* The request *
Take the listing and print it in full, exactly as given.

##### Supplied data #####

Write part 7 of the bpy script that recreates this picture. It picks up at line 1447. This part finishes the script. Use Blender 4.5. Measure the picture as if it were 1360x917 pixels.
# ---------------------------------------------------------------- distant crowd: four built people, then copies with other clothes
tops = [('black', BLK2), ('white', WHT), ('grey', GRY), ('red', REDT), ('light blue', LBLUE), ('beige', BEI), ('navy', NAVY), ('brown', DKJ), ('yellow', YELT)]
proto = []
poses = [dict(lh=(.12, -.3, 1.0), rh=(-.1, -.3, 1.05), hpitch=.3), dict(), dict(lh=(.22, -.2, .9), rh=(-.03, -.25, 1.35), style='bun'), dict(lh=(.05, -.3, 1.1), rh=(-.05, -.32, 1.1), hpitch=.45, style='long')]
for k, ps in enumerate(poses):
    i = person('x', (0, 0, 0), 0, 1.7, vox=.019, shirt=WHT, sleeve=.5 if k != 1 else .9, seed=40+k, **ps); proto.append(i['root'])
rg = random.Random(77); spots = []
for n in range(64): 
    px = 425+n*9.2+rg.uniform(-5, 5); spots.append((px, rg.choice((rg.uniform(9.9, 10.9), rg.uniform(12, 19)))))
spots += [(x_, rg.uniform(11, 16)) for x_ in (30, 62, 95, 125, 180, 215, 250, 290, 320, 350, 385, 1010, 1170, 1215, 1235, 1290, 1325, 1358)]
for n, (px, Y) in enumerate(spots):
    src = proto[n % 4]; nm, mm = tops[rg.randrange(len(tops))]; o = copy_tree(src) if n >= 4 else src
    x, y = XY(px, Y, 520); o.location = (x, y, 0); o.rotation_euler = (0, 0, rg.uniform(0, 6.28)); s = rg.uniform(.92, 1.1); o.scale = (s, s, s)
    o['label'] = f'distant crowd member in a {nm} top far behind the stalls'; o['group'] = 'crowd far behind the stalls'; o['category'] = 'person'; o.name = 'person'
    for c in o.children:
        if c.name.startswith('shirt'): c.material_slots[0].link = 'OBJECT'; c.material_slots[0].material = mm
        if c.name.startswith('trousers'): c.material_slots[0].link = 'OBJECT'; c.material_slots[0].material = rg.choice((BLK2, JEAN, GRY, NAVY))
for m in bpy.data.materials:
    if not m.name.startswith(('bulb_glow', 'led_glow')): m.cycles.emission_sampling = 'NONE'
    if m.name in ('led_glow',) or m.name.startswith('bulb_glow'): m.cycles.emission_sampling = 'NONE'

#####

* Answer in full *
Write part 7 of the bpy script that recreates this picture. It picks up at line 1447. This part finishes the script. Use Blender 4.5. Measure the picture as if it were 1360x917 pixels.
# ---------------------------------------------------------------- distant crowd: four built people, then copies with other clothes
tops = [('black', BLK2), ('white', WHT), ('grey', GRY), ('red', REDT), ('light blue', LBLUE), ('beige', BEI), ('navy', NAVY), ('brown', DKJ), ('yellow', YELT)]
proto = []
poses = [dict(lh=(.12, -.3, 1.0), rh=(-.1, -.3, 1.05), hpitch=.3), dict(), dict(lh=(.22, -.2, .9), rh=(-.03, -.25, 1.35), style='bun'), dict(lh=(.05, -.3, 1.1), rh=(-.05, -.32, 1.1), hpitch=.45, style='long')]
for k, ps in enumerate(poses):
    i = person('x', (0, 0, 0), 0, 1.7, vox=.019, shirt=WHT, sleeve=.5 if k != 1 else .9, seed=40+k, **ps); proto.append(i['root'])
rg = random.Random(77); spots = []
for n in range(64): 
    px = 425+n*9.2+rg.uniform(-5, 5); spots.append((px, rg.choice((rg.uniform(9.9, 10.9), rg.uniform(12, 19)))))
spots += [(x_, rg.uniform(11, 16)) for x_ in (30, 62, 95, 125, 180, 215, 250, 290, 320, 350, 385, 1010, 1170, 1215, 1235, 1290, 1325, 1358)]
for n, (px, Y) in enumerate(spots):
    src = proto[n % 4]; nm, mm = tops[rg.randrange(len(tops))]; o = copy_tree(src) if n >= 4 else src
    x, y = XY(px, Y, 520); o.location = (x, y, 0); o.rotation_euler = (0, 0, rg.uniform(0, 6.28)); s = rg.uniform(.92, 1.1); o.scale = (s, s, s)
    o['label'] = f'distant crowd member in a {nm} top far behind the stalls'; o['group'] = 'crowd far behind the stalls'; o['category'] = 'person'; o.name = 'person'
    for c in o.children:
        if c.name.startswith('shirt'): c.material_slots[0].link = 'OBJECT'; c.material_slots[0].material = mm
        if c.name.startswith('trousers'): c.material_slots[0].link = 'OBJECT'; c.material_slots[0].material = rg.choice((BLK2, JEAN, GRY, NAVY))
for m in bpy.data.materials:
    if not m.name.startswith(('bulb_glow', 'led_glow')): m.cycles.emission_sampling = 'NONE'
    if m.name in ('led_glow',) or m.name.startswith('bulb_glow'): m.cycles.emission_sampling = 'NONE'